6 times Justice Kennedy was the tipping point on the Supreme Court shows how consequential his retirement is
- Despite being a conservative and nominated to the Supreme Court by a Republican president, retiring Justice Anthony Kennedy has been the swing vote on the Supreme Court and sided numerous times with the liberal justices.
- Kennedy has sided with his liberal colleagues on the court on issues such as gay rights, abortion, capital punishment, and affirmative action.
Despite being a conservative and nominated to the Supreme Court by a Republican president, retiring Justice Anthony Kennedy has been the swing vote on the Supreme Court and sided numerous times with the liberal justices.
Kennedy has sided with his liberal colleagues on the court on issues such as gay rights, abortion, the death penalty, and affirmative action.
Gay rights
He wrote the majority opinion for the Supreme Court's landmark ruling in Obergefell v. Hodges, which legalized same-sex marriage across the country in 2015.
"No union is more profound than marriage, for it embodies the highest ideals of love, fidelity, devotion, sacrifice, and family," he wrote in the majority opinion. "In forming a marital union, two people become something greater than once they were."
Abortion
Kennedy sided with the liberal justices again in 2016 in Whole Woman's Health v. Hellerstedt, striking down a Texas law limiting women's access to abortions. In a 5-3 decision, the Supreme Court ruled that the Texas law brought about an undue burden.
Before that, Kennedy wrote the controlling opinion in 1992 in Planned Parenthood v. Casey to reaffirm the right to have an abortion and that laws prohibiting abortions are unconstitutional. In a 5-4 ruling, the court said that a provision of a Pennsylvania abortion law qualified as an undue burden.

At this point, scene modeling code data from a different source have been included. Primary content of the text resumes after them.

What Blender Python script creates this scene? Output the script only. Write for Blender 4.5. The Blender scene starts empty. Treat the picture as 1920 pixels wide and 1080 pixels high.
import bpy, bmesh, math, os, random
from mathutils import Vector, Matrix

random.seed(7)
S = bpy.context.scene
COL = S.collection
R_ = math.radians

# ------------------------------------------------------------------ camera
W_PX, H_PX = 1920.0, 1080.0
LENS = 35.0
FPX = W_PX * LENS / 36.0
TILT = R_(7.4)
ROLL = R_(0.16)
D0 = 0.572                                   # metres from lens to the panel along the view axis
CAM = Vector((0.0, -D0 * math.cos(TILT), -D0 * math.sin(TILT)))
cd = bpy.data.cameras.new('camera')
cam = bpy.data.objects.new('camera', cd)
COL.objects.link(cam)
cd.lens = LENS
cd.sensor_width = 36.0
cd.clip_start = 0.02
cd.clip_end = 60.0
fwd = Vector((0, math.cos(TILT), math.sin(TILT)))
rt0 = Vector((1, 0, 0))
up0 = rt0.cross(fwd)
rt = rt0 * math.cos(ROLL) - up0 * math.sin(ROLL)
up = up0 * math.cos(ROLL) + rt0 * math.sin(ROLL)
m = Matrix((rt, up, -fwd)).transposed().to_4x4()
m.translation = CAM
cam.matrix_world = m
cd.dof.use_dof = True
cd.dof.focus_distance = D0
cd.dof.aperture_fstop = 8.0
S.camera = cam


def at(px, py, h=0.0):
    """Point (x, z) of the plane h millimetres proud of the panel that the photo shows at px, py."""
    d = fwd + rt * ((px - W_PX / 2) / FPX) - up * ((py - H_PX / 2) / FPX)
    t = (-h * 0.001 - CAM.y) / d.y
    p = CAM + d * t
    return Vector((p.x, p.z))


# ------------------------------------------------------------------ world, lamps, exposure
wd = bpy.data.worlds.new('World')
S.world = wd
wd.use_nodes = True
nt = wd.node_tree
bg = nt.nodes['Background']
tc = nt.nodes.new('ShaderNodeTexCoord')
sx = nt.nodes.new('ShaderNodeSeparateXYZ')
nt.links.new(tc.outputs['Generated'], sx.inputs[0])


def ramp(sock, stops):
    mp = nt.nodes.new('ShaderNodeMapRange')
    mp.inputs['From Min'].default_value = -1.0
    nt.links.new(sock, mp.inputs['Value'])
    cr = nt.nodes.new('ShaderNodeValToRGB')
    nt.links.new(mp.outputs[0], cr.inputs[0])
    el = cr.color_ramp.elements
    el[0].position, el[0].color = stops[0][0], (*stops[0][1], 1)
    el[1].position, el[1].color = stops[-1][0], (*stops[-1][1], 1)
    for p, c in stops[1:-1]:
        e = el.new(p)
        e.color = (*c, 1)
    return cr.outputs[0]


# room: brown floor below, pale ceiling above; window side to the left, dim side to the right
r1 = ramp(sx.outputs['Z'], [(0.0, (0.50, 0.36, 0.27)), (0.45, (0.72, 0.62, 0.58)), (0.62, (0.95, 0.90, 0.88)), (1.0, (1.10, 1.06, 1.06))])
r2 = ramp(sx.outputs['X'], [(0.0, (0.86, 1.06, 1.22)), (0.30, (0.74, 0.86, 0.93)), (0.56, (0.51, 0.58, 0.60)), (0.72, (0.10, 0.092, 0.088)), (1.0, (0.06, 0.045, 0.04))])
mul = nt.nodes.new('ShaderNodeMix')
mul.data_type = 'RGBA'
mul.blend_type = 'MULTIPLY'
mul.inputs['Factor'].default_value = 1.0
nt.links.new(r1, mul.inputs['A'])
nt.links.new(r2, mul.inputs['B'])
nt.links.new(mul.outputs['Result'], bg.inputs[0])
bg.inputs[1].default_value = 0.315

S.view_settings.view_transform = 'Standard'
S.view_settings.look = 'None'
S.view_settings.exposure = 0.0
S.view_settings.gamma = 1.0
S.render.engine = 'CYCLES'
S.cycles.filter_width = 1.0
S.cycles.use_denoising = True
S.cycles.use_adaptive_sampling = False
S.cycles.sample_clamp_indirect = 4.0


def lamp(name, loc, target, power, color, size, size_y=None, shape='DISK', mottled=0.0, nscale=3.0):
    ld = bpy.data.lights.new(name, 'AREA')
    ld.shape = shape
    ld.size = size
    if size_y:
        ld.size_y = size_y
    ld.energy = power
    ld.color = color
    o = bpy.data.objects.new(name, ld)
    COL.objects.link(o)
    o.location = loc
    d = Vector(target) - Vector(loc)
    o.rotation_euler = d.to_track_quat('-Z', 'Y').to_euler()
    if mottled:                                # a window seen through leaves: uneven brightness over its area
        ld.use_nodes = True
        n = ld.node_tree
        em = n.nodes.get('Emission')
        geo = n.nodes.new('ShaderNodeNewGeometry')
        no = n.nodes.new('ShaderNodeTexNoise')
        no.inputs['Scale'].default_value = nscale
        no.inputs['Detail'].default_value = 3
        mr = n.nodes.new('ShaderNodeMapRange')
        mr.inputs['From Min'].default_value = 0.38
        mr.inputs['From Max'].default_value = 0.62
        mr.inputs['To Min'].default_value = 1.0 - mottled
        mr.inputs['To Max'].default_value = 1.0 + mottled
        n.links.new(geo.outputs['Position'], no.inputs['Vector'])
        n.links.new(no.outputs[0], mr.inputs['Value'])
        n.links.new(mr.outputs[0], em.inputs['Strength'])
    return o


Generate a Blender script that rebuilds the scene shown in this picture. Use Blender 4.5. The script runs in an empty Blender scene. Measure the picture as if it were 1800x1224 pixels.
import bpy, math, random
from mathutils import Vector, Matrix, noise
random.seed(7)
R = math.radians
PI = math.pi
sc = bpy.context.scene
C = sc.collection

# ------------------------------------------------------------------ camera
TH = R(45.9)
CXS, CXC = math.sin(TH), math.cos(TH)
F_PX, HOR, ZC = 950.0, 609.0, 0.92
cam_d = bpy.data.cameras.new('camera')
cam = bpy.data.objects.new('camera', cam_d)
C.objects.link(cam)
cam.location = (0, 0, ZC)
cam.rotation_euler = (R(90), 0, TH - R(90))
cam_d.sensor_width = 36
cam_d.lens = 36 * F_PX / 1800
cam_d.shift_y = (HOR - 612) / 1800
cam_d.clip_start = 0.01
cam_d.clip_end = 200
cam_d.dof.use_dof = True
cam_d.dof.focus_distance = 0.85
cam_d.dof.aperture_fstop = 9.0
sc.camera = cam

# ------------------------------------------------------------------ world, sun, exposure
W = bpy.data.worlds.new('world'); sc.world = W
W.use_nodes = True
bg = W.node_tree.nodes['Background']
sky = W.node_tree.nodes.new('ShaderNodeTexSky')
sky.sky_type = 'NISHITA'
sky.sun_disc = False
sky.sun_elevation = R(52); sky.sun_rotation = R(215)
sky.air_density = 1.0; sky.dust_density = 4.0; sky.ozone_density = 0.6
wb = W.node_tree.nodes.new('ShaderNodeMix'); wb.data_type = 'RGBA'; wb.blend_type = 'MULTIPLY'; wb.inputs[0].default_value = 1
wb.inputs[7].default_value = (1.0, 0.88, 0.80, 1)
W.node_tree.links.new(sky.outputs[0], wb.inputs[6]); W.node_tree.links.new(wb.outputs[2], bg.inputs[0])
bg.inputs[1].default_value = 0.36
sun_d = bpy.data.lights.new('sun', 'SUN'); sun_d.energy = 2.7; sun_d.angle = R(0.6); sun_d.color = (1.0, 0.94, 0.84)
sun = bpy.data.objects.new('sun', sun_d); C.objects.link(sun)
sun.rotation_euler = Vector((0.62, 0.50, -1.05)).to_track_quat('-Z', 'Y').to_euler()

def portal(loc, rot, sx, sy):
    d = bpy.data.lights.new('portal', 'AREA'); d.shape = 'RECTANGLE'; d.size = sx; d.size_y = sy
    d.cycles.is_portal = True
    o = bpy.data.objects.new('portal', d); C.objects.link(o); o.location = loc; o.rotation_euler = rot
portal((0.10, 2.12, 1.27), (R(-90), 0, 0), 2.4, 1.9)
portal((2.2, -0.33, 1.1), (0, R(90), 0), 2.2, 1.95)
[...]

With the departure of Kennedy from the court, many fear that abortion rights could be on the ropes depending upon who President Donald Trump nominates.
Capital punishment
Kennedy joined the liberal justices in the majority in 2008 in Kennedy v. Louisiana, ruling in a 5-4 decision that capital punishment was unconstitutional for crimes other than murder.
Writing in the majority, Kennedy said there was "a distinction between intentional first-degree murder on the one hand and nonhomicide crimes against individual persons."
Six years later in 2014, Kennedy sided with the liberal justices once again on the issue of death penalty in the case Hall v. Florida. In a 5-4 decision, the court ruled that Florida's law of deciding which mentally ill people could be withheld from capital punishment was too strict.
"The death penalty is the gravest sentence our society may impose," Kennedy wrote in the majority. "Persons facing that most severe sanction must have a fair opportunity to show that the Constitution prohibits their execution. Florida's law contravenes our nation's commitment to dignity and its duty to teach human decency as the mark of a civilized world."
Affirmative action
Whole Woman's Health v. Hellerstedt was not the only case in 2016 in which Kennedy joined his liberal colleagues in the majority. In a 4-3 decision, the Supreme Court ruled in Fisher v. University of Texas to uphold affirmative action in college admissions and deny a challenge to an admissions program at the University of Texas.
It was the first time that Kennedy voted to uphold an affirmative action program, as the court sided with the university's admissions program to consider race as a factor as lawful under the Equal Protection Clause of the 14th Amendment.
"Privileging one characteristic above all others does not lead to a diverse student body," Kennedy wrote in the majority opinion. "Indeed, to compel universities to admit students based on class rank alone is in deep tension with the goal of educational diversity as this Court's cases have defined it."